Rafael: nie jestem zaskoczony dobrą postawą Man Utd za Solskjaera

goal.com Sebastian Słabosz
Zmień rozmiar tekstu:

Były obrońca Manchesteru United, a obecnie zawodnik francuskiego Lyonu, Rafael da Silva, przyznał że nie jest zaskoczony tym, że Ole Gunnar Solskjaer tak szybko wpłynął pozytywnie na grę „Czerwonych Diabłów”.

– Nie jestem zaskoczony tak szybkim wpływem Ole na grę United, ponieważ znam go bardzo dobrze. To on kupił mojego brata do Cardiff City, a z kolei ja trenowałem z nim, gdy grałem jeszcze w rezerwach Manchesteru United. Zagrałem z nim nawet kilka meczów – mówił Rafael.

– Jest bardzo silny mentalnie, a do tego uśmiechnięty. Sprawia, że piłkarze chcą grać dla niego. We współczesnej piłce jest to bardzo, ale to bardzo ważne. Wielu zawodników posiada umiejętności, ale potrzebują trenera, który sprawi, że będą dla niego grali.

– To właśnie stało się z Pogbą. Nie był szczęśliwy, nie uśmiechał się, a gdy taki zawodnik jak Pogba się nie uśmiecha i nie cieszy się grą, to jest to trudne. Teraz wygląda na to, że wszyscy zawodnicy United chcą grać.

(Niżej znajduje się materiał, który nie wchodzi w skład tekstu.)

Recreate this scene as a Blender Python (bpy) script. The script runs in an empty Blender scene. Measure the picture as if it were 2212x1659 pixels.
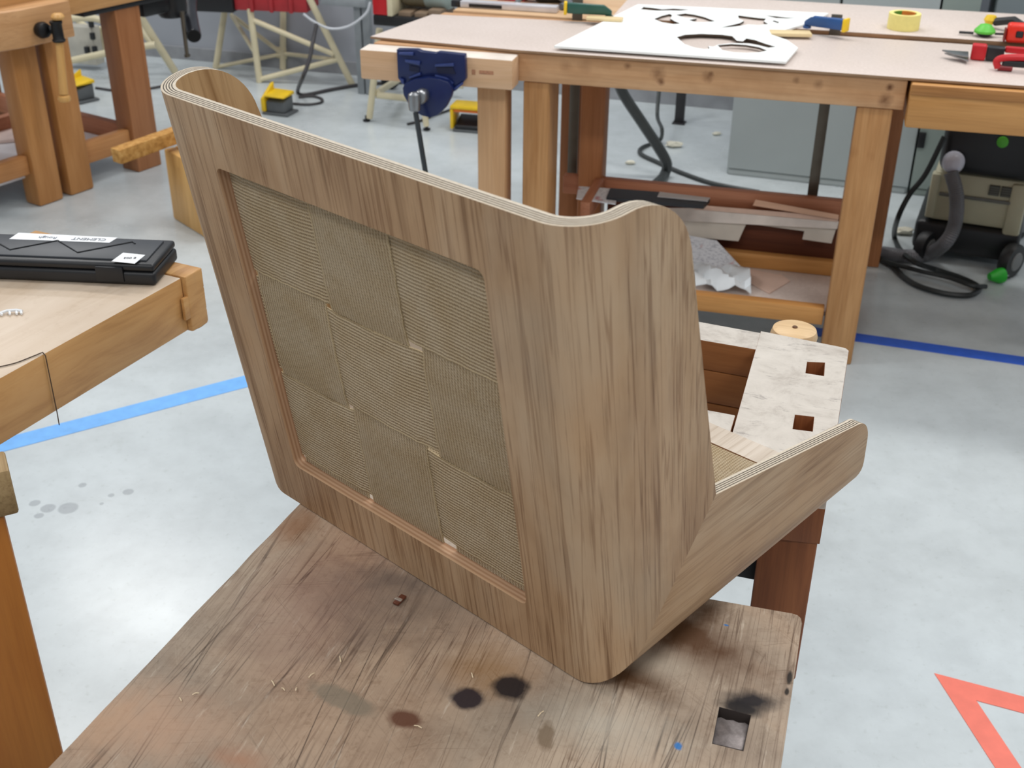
import bpy, bmesh, math, random
import numpy as np
from mathutils import Vector, Matrix
random.seed(7)
C = bpy.context.scene.collection
PI = math.pi
R_ = math.radians

# ------------------------------------------------------------------ camera
CAM_H, FPX, W, H = 1.65, 2550.0, 2212.0, 1659.0
_d = Vector((1070 - W / 2, 5400 - H / 2, FPX)).normalized()     # straight down, in camera axes (x right, y down, z forward)
_up = -_d
_yv = (Vector((0, 0, 1)) - _up * _up.z).normalized()
_xv = _yv.cross(_up)
ROT = Matrix((_xv, _yv, _up))                                    # world = ROT @ cam
camd = bpy.data.cameras.new('camera')
camo = bpy.data.objects.new('camera', camd); C.objects.link(camo)
camd.sensor_width = 36.0
camd.lens = FPX / W * 36.0
M3 = ROT @ Matrix(((1, 0, 0), (0, -1, 0), (0, 0, -1)))
camo.matrix_world = Matrix.Translation((0, 0, CAM_H)) @ M3.to_4x4()
camd.clip_start = .05; camd.clip_end = 60
camd.dof.use_dof = True
camd.dof.focus_distance = 1.42
camd.dof.aperture_fstop = 11.0
bpy.context.scene.camera = camo
sc = bpy.context.scene
sc.view_settings.view_transform = 'Standard'
sc.view_settings.look = 'None'
sc.view_settings.gamma = 1
sc.view_settings.use_curve_mapping = False
sc.view_settings.exposure = 0.0

def _ray(x, y): return ROT @ Vector((x - W / 2, y - H / 2, FPX))
def px(x, y, z=0.0):          # point at height z seen at a pixel of the photograph
    r = _ray(x, y); t = (z - CAM_H) / r.z
    return Vector((0, 0, CAM_H)) + r * t
def pd(x, y, Y):              # point at distance Y ahead seen at a pixel
    r = _ray(x, y); return Vector((0, 0, CAM_H)) + r * (Y / r.y)

# ------------------------------------------------------------------ world and lamps
wd = bpy.data.worlds.new('world'); sc.world = wd; wd.use_nodes = True
bg = wd.node_tree.nodes['Background']
bg.inputs[0].default_value = (.86, .93, 1.0, 1); bg.inputs[1].default_value = .45
def area(name, loc, sx, sy, power, col=(1, .985, .96), rot=(0, 0, 0)):
    l = bpy.data.lights.new(name, 'AREA'); l.shape = 'RECTANGLE'; l.size = sx; l.size_y = sy
    l.energy = power; l.color = col
    o = bpy.data.objects.new(name, l); C.objects.link(o); o.location = loc; o.rotation_euler = rot
    return o
_p = px(352, 1312); _r = Vector((_p.x, _p.y, -CAM_H)).normalized(); LAMP0 = (_p.x - _r.x / _r.z * 4.2, _p.y - _r.y / _r.z * 4.2)   # lamp mirrored in the floor at left
for i, (lx, ly) in enumerate([(-3.2, 2.6), LAMP0, (1.9, 1.9), (-2.6, 5.2), (.2, 4.6), (2.8, 4.2), (-1.2, -1.4), (1.8, -1.8)]):
    area('ceiling_lamp', (lx, ly, 4.2), 1.5, .35, (51, 62, 53, 34, 50, 36, 54, 54)[i], rot=(0, 0, R_(-17.5)))

# ------------------------------------------------------------------ materials
def lin(c):
    c = c / 255.0
    return c / 12.92 if c <= .04045 else ((c + .055) / 1.055) ** 2.4
def col(r, g, b): return (lin(r), lin(g), lin(b), 1)
class NT:
    pre = None
    def __init__(s, name):
        s.m = bpy.data.materials.new(name); s.m.use_nodes = True
        s.t = s.m.node_tree; s.n = s.t.nodes
        s.b = s.n['Principled BSDF']
    def node(s, ty, **kw):
        nd = s.n.new(ty)
        for k, v in kw.items():
            if k.startswith('i_'):
                nd.inputs[int(k[2:])].default_value = v
            else: setattr(nd, k, v)
        return nd
    def link(s, a, b): s.t.links.new(a, b)
    def coords(s, scale=(1, 1, 1), rot=(0, 0, 0), loc=(0, 0, 0), kind='Object'):
        tc = s.node('ShaderNodeTexCoord'); mp = s.node('ShaderNodeMapping')
        src = tc.outputs[kind]
        if s.pre:
            m0 = s.node('ShaderNodeMapping'); m0.inputs['Rotation'].default_value = s.pre; s.link(src, m0.inputs[0]); src = m0.outputs[0]
        mp.inputs['Scale'].default_value = scale; mp.inputs['Rotation'].default_value = rot; mp.inputs['Location'].default_value = loc
        s.link(src, mp.inputs[0]); return mp.outputs[0]
    def noise(s, vec, scale, detail=4, rough=.55, dist=0):
        n = s.node('ShaderNodeTexNoise'); s.link(vec, n.inputs['Vector'])
        n.inputs['Scale'].default_value = scale; n.inputs['Detail'].default_value = detail
        n.inputs['Roughness'].default_value = rough; n.inputs['Distortion'].default_value = dist
        return n.outputs[0]
    def ramp(s, f, stops):
        r = s.node('ShaderNodeValToRGB'); e = r.color_ramp.elements
        while len(e) < len(stops): e.new(.5)
        for el, (p, c) in zip(e, stops):
            el.position = p; el.color = c if len(c) == 4 else (*c, 1)
        s.link(f, r.inputs[0]); return r.outputs[0]
    def mix(s, f, a, b, mode='MIX'):
        m = s.node('ShaderNodeMix', data_type='RGBA', blend_type=mode)
        for v, i in ((f, 0), (a, 6), (b, 7)):
            if isinstance(v, (int, float)): m.inputs[i].default_value = v
            elif isinstance(v, tuple): m.inputs[i].default_value = v
            else: s.link(v, m.inputs[i])
        return m.outputs[2]
    def math(s, op, a, b=0.0, clamp=False):
        m = s.node('ShaderNodeMath', operation=op); m.use_clamp = clamp
        for v, i in ((a, 0), (b, 1)):
            if isinstance(v, (int, float)): m.inputs[i].default_value = v
            else: s.link(v, m.inputs[i])
        return m.outputs[0]
    def bump(s, h, strength, dist=.002):
        b = s.node('ShaderNodeBump'); b.inputs['Strength'].default_value = strength; b.inputs['Distance'].default_value = dist
        s.link(h, b.inputs['Height']); s.link(b.outputs[0], s.b.inputs['Normal'])
    def out(s, c, rough=.5, spec=.5, metal=0):
        if isinstance(c, tuple): s.b.inputs['Base Color'].default_value = c
        else: s.link(c, s.b.inputs['Base Color'])
        if isinstance(rough, (int, float)): s.b.inputs['Roughness'].default_value = rough
        else: s.link(rough, s.b.inputs['Roughness'])
        s.b.inputs['Metallic'].default_value = metal
        s.b.inputs['Specular IOR Level'].default_value = spec
        return s.m
BK = (0, 0, 0, 1); WH = (1, 1, 1, 1)
_cache = {}
def plain(name, rgb, rough=.5, metal=0, spec=.5, var=.12, sc_=14):
    k = ('p', name)
    if k in _cache: return _cache[k]
    t = NT(name); v = t.coords()
    n = t.noise(v, sc_, 3)
    c = col(*rgb)
    d = tuple(x * (1 - var) for x in c[:3]) + (1,)
    b = tuple(min(1, x * (1 + var)) for x in c[:3]) + (1,)
    _cache[k] = t.out(t.ramp(n, [(.3, d), (.7, b)]), rough, spec, metal)
    return _cache[k]
def axscale(ax, long=1.0, cross=1.0):
    s = [cross] * 3; s['xyz'.index(ax)] = long; return tuple(s)
def wood(name, light, dark, ax='x', rough=.45, streak=.5, scale=1.0, seed=0, knots=.0):
    k = ('w', name, ax)
    if k in _cache: return _cache[k]
    t = NT(name + '_' + ax)
    v = t.coords(axscale(ax, 1.2 * scale, 14 * scale), loc=(seed, seed * .7, seed * 1.3))
    n1 = t.noise(v, 1.6, 5, .6, .6)
    v2 = t.coords(axscale(ax, 5 * scale, 160 * scale), loc=(seed, 0, 0))
    n2 = t.noise(v2, 1.0, 3, .6)
    c = t.ramp(n1, [(.3, col(*dark)), (.68, col(*light))])
    g = t.ramp(n2, [(.33, (.62, .56, .5, 1)), (.55, WH)])
    c = t.mix(streak, c, g, 'MULTIPLY')
    if knots:
        v3 = t.coords((6, 6, 6), loc=(seed * 2, 3, 1))
        n3 = t.noise(v3, 1.1, 2)
        kk = t.ramp(n3, [(.66, WH), (.76, (.45, .3, .2, 1))])
        c = t.mix(knots, c, kk, 'MULTIPLY')
    t.bump(n2, .12, .0006)
    _cache[k] = t.out(c, rough, .35)
    return _cache[k]
def beech(ax): return wood('beech', (198, 150, 100), (168, 118, 70), ax, .42, .35, knots=.5)
def beech_pale(ax): return wood('pale_beech', (214, 172, 130), (196, 150, 106), ax, .45, .3, seed=3)
def beech_red(ax): return wood('red_beech', (184, 124, 80), (156, 100, 60), ax, .5, .35, seed=5)
def rail_red(ax): return wood('reddish_rail', (188, 128, 96), (164, 104, 74), ax, .5, .3, seed=8)

# ------------------------------------------------------------------ mesh helpers
def link(name, me, mat=None, parent=None, smooth=35):
    o = bpy.data.objects.new(name, me); C.objects.link(o)
    if mat is not None:
        for m in (mat if isinstance(mat, (list, tuple)) else [mat]): me.materials.append(m)
    if smooth:
        me.polygons.foreach_set('use_smooth', [True] * len(me.polygons))
        me.set_sharp_from_angle(angle=R_(smooth))
    if parent: o.parent = parent
    return o
def obj(name, bm, mat=None, parent=None, smooth=35):
    bmesh.ops.recalc_face_normals(bm, faces=bm.faces)
    me = bpy.data.meshes.new(name); bm.to_mesh(me); bm.free()
    return link(name, me, mat, parent, smooth)
def tag(o, label=None, cat=None, group=None, kind=None):
    if label: o['label'] = label
    if cat: o['category'] = cat
    if group: o['group'] = group
    if kind: o['kind'] = kind
    return o
def thing(name, label, cat, loc=(0, 0, 0), yaw=0.0, group=None):
    o = bpy.data.objects.new(name, None); C.objects.link(o)
    o.empty_display_size = .1
    o.location = loc; o.rotation_euler = (0, 0, yaw)
    return tag(o, label, cat, group)
class Frame:                      # local frame of a thing: world point -> local point
    def __init__(s, loc, yaw): s.m = Matrix.Translation(loc) @ Matrix.Rotation(yaw, 4, 'Z'); s.i = s.m.inverted()
    def L(s, p): return s.i @ Vector(p)
    def Wd(s, x, y, z): return s.m @ Vector((x, y, z))
def B(): return bmesh.new()
def box(bm, x0, x1, y0, y1, z0, z1, bev=.004, seg=2, mat=0, M=None):
    vs = [bm.verts.new((x, y, z)) for x in (x0, x1) for y in (y0, y1) for z in (z0, z1)]
    q = [(0, 1, 3, 2), (4, 6, 7, 5), (0, 4, 5, 1), (2, 3, 7, 6), (0, 2, 6, 4), (1, 5, 7, 3)]
    fs = [bm.faces.new([vs[i] for i in f]) for f in q]
    for f in fs: f.material_index = mat
    if M is not None: bmesh.ops.transform(bm, matrix=M, verts=vs)
    if bev:
        es = {e for f in fs for e in f.edges}
        bmesh.ops.bevel(bm, geom=list(es), offset=bev, segments=seg, affect='EDGES', profile=.5)
    return bm
def prism(bm, pts, z0, z1, bev=.003, mat=0, M=None):     # outline in x, y; z0/z1 numbers or per-point lists
    n = len(pts)
    Z0 = z0 if isinstance(z0, list) else [z0] * n
    Z1 = z1 if isinstance(z1, list) else [z1] * n
    a = [bm.verts.new((p[0], p[1], Z0[i])) for i, p in enumerate(pts)]
    b = [bm.verts.new((p[0], p[1], Z1[i])) for i, p in enumerate(pts)]
    fs = [bm.faces.new(a[::-1]), bm.faces.new(b)]
    for i in range(n):
        j = (i + 1) % n; fs.append(bm.faces.new((a[i], a[j], b[j], b[i])))
    for f in fs: f.material_index = mat
    if M is not None: bmesh.ops.transform(bm, matrix=M, verts=a + b)
    if bev:
        es = {e for f in fs for e in f.edges}
        bmesh.ops.bevel(bm, geom=list(es), offset=bev, segments=2, affect='EDGES', profile=.5)
    return bm
def catmull(pts, n=8):
    P = [Vector(p) for p in pts]; out = []
    P = [P[0] * 2 - P[1]] + P + [P[-1] * 2 - P[-2]]
    for i in range(1, len(P) - 2):
        for k in range(n):
            t = k / n; a, b, c, d = P[i - 1], P[i], P[i + 1], P[i + 2]
            out.append(.5 * ((2 * b) + (c - a) * t + (2 * a - 5 * b + 4 * c - d) * t * t + (3 * b - a - 3 * c + d) * t ** 3))
    out.append(P[-2]); return out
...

– Szczerze mówiąc Mourinho wyglądał jakby był przeciwieństwem Ole. Zawodnicy nie cieszyli się grą.  Za dużo myśleli o obowiązkach defensywnych. Niektórzy zawodnicy wiedzą, jak należy bronić, ale kiedy zbyt często się im powtarza: „musicie bronić, bronić, bronić”, to stają się tym zmęczeni. Być może, choć podkreślam – być może – właśnie to miało miejsce. Nie wiem tego.

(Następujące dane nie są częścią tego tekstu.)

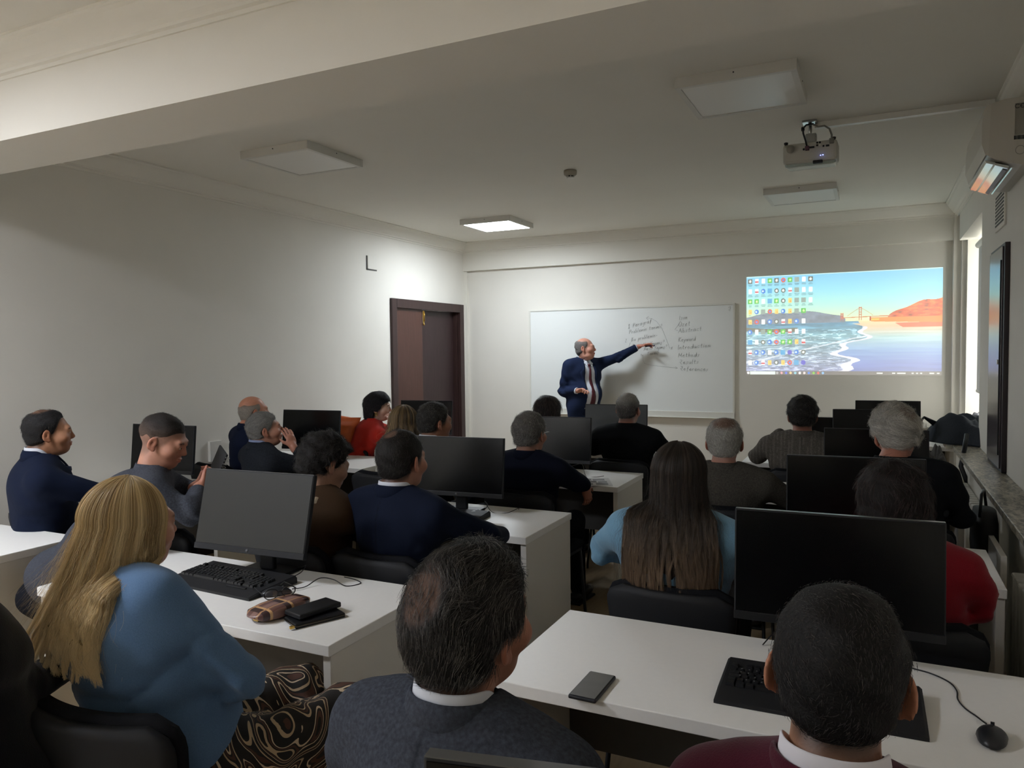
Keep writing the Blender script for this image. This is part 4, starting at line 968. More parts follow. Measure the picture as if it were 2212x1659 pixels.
# ================================================================= DESKS
def desk(x0, x1, yn, yf, label, grp='white computer desks', split=None, screw=False):
    t = thing('computer_desk', label, 'desk', ((x0+x1)/2, yn, 0), group=None)
    w2 = (x1-x0)/2; d = yf-yn
    MB().box(-w2, w2, 0, d, .714, .75, b=.0025).build('desktop', M_desk, t)
    for s in (-1, 1):
        a, b = (-w2+.004, -w2+.034) if s < 0 else (w2-.034, w2-.004)
        MB().box(a, b, .012, d-.012, 0, .713, b=.002).build('side_panel', M_deskside, t)
    MB().box(-w2+.035, w2-.035, d-.10, d-.08, .33, .713, b=.002).build('modesty_panel', M_modesty, t)
    if screw:
        MB().lathe([(0, -.002), (.005, -.002), (.005, .002)], n=10, axis='y', c=(-.02, 0, .728)).build('screw_cap', M_chairp, t)
    return t
RF = [2.39, 3.83, 5.25, 6.66]; RN = [1.79, 3.23, 4.65, 6.06]
LC, MC, RC = (-4.90, -3.54), (-2.93, -1.50), (-.945, .44)
desk(*LC, RN[0], RF[0], 'white desk at the lower left edge, its beige side panel facing the aisle')
desk(*MC, RN[0], RF[0], 'white desk before the blonde woman, with glasses case and keyboard')
desk(RC[0], .47, RN[0], RF[0], 'nearest white desk with the phone lying on it', screw=True)
desk(*LC, RN[1], RF[1], 'white desk before the two suited men at the left')
desk(*MC, RN[1], RF[1], 'white desk with a bare right end before the man in navy')
desk(*RC, RN[1], RF[1], 'white desk before the brunette and the red sweater')
desk(*LC, RN[2], RF[2], 'white desk behind which the woman in red sits')
desk(*MC, RN[2], RF[2], 'white desk with papers before the grey man in navy')
desk(*RC, RN[2], RF[2], 'white desk before the tweed jacket and the white-haired man')
desk(*LC, RN[3], RF[3], 'white desk in front of the woman in red by the door')
desk(*MC, RN[3], RF[3], 'front white desk nearest to the whiteboard')
desk(*RC, RN[3], RF[3], 'front white desk before the pinstripe man')
desk(-.95, .45, .12, .72, 'white desk behind everyone, nearest to the photographer')
desk(-.30, .62, 7.55, 8.15, 'white teacher desk under the projected picture')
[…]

– Chodzi o to, aby piłkarze się cieszyli z gry. Ferguson zawsze o to dbał. Oczywiście były mecze, w których podchodził do ciebie i mówił: „uważaj, musisz dziś dobrze bronić”, ale nigdy nie mówił „broń i nie atakuj”. Nigdy tak nie powiedział. To ważne dla zawodników, ponieważ gdy myślą tylko o defensywie, to nie są w stanie nawet tego robić, ponieważ myślą o tym za bardzo, a potem jest już za późno – dodał.